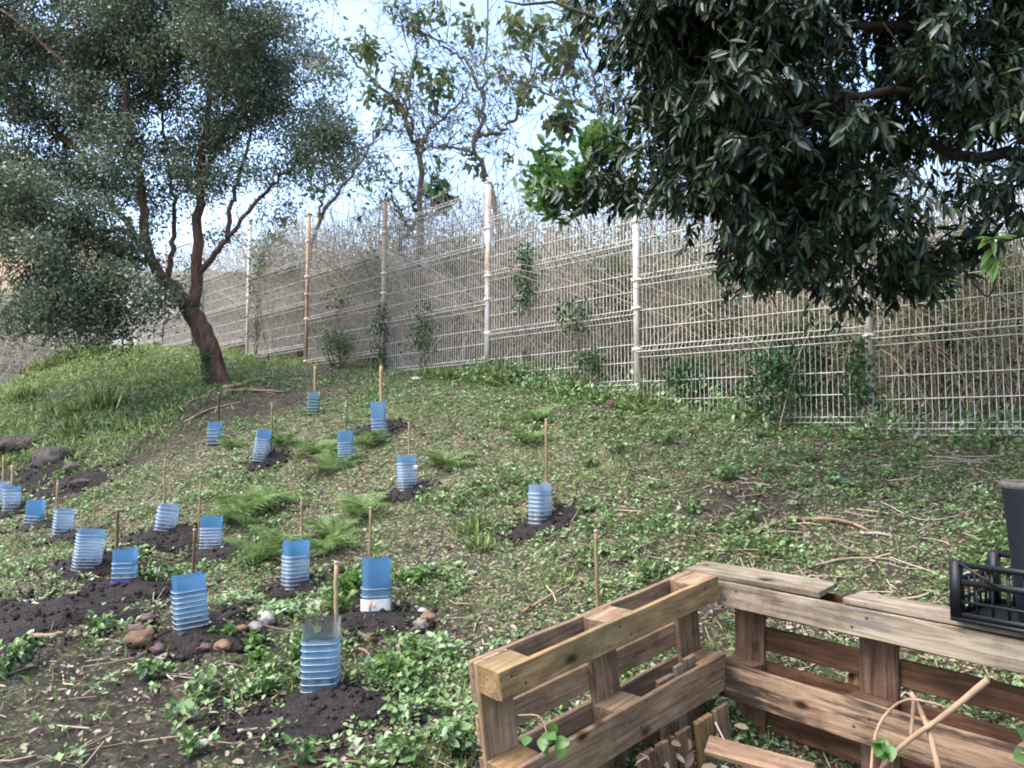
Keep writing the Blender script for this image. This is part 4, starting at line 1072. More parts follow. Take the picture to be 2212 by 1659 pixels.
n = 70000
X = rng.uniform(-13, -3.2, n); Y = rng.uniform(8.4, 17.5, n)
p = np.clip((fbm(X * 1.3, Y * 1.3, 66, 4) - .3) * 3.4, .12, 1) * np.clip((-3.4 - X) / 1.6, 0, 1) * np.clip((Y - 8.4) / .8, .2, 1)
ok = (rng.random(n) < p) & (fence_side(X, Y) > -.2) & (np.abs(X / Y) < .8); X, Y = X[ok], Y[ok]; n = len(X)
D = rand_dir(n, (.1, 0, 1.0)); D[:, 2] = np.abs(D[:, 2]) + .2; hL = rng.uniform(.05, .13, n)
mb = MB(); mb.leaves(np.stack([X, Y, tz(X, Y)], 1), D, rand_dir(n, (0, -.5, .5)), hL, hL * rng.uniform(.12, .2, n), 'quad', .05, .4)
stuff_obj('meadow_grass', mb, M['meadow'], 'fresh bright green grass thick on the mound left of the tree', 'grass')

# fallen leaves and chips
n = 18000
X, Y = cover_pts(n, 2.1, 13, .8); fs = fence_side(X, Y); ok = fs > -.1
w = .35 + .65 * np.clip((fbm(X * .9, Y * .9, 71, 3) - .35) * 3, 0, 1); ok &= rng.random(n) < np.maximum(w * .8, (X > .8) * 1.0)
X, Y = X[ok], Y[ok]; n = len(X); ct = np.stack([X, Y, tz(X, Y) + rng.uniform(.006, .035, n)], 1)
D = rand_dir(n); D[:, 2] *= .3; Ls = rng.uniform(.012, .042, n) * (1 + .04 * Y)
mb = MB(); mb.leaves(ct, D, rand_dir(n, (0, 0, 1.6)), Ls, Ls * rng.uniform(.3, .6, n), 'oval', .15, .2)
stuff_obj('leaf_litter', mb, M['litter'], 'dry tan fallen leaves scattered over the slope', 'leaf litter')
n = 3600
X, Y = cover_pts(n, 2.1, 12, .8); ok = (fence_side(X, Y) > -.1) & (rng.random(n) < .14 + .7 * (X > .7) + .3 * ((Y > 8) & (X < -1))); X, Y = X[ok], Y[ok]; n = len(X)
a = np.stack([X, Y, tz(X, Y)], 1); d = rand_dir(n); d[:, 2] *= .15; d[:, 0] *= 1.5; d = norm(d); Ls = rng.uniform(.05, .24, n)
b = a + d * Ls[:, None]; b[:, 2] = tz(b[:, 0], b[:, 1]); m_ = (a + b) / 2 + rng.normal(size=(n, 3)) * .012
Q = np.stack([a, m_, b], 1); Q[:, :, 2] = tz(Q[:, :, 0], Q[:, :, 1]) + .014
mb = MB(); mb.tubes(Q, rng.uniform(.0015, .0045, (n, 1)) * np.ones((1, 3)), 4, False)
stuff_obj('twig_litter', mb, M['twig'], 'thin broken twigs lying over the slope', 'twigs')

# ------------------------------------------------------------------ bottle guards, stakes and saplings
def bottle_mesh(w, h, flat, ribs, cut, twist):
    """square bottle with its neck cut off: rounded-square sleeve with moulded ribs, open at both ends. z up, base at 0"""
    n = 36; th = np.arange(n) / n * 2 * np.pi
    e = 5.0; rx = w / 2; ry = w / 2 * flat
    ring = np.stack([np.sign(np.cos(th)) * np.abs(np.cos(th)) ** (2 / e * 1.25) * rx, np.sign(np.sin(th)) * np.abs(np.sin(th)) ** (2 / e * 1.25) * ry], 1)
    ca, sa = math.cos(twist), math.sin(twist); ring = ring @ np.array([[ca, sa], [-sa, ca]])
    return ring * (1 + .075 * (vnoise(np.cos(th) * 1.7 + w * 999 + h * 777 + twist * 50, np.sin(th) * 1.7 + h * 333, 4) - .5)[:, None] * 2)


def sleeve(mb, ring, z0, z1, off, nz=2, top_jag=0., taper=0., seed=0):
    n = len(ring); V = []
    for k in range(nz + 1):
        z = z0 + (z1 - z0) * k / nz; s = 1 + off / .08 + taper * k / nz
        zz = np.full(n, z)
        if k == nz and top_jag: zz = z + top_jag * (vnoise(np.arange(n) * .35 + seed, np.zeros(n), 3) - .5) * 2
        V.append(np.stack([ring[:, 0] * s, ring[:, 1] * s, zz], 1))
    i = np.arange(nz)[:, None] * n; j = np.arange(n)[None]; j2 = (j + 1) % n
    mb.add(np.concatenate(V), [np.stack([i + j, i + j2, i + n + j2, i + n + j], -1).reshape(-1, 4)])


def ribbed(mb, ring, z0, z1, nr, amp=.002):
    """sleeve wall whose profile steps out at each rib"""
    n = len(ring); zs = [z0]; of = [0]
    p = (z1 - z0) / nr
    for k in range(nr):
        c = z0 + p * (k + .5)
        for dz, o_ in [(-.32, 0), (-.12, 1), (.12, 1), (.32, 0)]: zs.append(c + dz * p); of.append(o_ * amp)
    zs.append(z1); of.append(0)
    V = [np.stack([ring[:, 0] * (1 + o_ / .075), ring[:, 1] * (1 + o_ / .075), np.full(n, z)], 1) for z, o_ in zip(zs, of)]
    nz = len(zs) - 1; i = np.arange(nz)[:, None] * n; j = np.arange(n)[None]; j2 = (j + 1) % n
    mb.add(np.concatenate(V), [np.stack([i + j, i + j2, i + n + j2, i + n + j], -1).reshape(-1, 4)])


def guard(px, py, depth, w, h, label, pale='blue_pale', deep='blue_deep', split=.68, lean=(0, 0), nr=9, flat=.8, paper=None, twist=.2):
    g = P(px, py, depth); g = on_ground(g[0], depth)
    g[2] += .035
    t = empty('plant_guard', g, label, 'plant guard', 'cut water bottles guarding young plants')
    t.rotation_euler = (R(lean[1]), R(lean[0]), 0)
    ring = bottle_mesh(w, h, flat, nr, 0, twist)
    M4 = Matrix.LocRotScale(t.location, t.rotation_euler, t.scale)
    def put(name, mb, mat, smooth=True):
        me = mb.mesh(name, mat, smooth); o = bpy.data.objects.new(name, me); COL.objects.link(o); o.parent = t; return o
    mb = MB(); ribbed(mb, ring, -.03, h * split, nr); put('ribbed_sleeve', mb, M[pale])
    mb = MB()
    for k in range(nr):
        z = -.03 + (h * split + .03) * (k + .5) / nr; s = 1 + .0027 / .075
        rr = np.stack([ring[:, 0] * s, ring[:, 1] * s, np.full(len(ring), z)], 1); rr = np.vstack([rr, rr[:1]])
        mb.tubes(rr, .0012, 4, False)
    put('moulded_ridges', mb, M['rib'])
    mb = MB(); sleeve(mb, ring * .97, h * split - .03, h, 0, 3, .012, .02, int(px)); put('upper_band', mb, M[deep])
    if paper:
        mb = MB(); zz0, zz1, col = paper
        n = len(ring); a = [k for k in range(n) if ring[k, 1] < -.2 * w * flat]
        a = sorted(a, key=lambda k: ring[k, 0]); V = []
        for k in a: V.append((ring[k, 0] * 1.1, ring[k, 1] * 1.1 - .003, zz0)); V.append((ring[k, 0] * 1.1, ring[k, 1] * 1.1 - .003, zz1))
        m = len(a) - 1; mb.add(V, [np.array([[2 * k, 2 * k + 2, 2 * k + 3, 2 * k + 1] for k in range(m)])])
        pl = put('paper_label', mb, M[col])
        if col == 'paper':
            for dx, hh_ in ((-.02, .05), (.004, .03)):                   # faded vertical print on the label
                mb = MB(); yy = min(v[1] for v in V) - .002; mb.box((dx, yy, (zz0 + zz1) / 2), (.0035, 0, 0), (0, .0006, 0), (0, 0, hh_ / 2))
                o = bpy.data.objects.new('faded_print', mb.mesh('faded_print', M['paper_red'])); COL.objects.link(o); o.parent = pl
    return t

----

Up to and including the line containing "stuff_obj('twig_litter', mb, M['twig'], 'thin", repeat every line from the start of the data, but none of the pictures.

> IN RESPONSE:
Keep writing the Blender script for this image. This is part 4, starting at line 1072. More parts follow. Take the picture to be 2212 by 1659 pixels.
n = 70000
X = rng.uniform(-13, -3.2, n); Y = rng.uniform(8.4, 17.5, n)
p = np.clip((fbm(X * 1.3, Y * 1.3, 66, 4) - .3) * 3.4, .12, 1) * np.clip((-3.4 - X) / 1.6, 0, 1) * np.clip((Y - 8.4) / .8, .2, 1)
ok = (rng.random(n) < p) & (fence_side(X, Y) > -.2) & (np.abs(X / Y) < .8); X, Y = X[ok], Y[ok]; n = len(X)
D = rand_dir(n, (.1, 0, 1.0)); D[:, 2] = np.abs(D[:, 2]) + .2; hL = rng.uniform(.05, .13, n)
mb = MB(); mb.leaves(np.stack([X, Y, tz(X, Y)], 1), D, rand_dir(n, (0, -.5, .5)), hL, hL * rng.uniform(.12, .2, n), 'quad', .05, .4)
stuff_obj('meadow_grass', mb, M['meadow'], 'fresh bright green grass thick on the mound left of the tree', 'grass')

# fallen leaves and chips
n = 18000
X, Y = cover_pts(n, 2.1, 13, .8); fs = fence_side(X, Y); ok = fs > -.1
w = .35 + .65 * np.clip((fbm(X * .9, Y * .9, 71, 3) - .35) * 3, 0, 1); ok &= rng.random(n) < np.maximum(w * .8, (X > .8) * 1.0)
X, Y = X[ok], Y[ok]; n = len(X); ct = np.stack([X, Y, tz(X, Y) + rng.uniform(.006, .035, n)], 1)
D = rand_dir(n); D[:, 2] *= .3; Ls = rng.uniform(.012, .042, n) * (1 + .04 * Y)
mb = MB(); mb.leaves(ct, D, rand_dir(n, (0, 0, 1.6)), Ls, Ls * rng.uniform(.3, .6, n), 'oval', .15, .2)
stuff_obj('leaf_litter', mb, M['litter'], 'dry tan fallen leaves scattered over the slope', 'leaf litter')
n = 3600
X, Y = cover_pts(n, 2.1, 12, .8); ok = (fence_side(X, Y) > -.1) & (rng.random(n) < .14 + .7 * (X > .7) + .3 * ((Y > 8) & (X < -1))); X, Y = X[ok], Y[ok]; n = len(X)
a = np.stack([X, Y, tz(X, Y)], 1); d = rand_dir(n); d[:, 2] *= .15; d[:, 0] *= 1.5; d = norm(d); Ls = rng.uniform(.05, .24, n)
b = a + d * Ls[:, None]; b[:, 2] = tz(b[:, 0], b[:, 1]); m_ = (a + b) / 2 + rng.normal(size=(n, 3)) * .012
Q = np.stack([a, m_, b], 1); Q[:, :, 2] = tz(Q[:, :, 0], Q[:, :, 1]) + .014
mb = MB(); mb.tubes(Q, rng.uniform(.0015, .0045, (n, 1)) * np.ones((1, 3)), 4, False)
stuff_obj('twig_litter', mb, M['twig'], 'thin broken twigs lying over the slope', 'twigs')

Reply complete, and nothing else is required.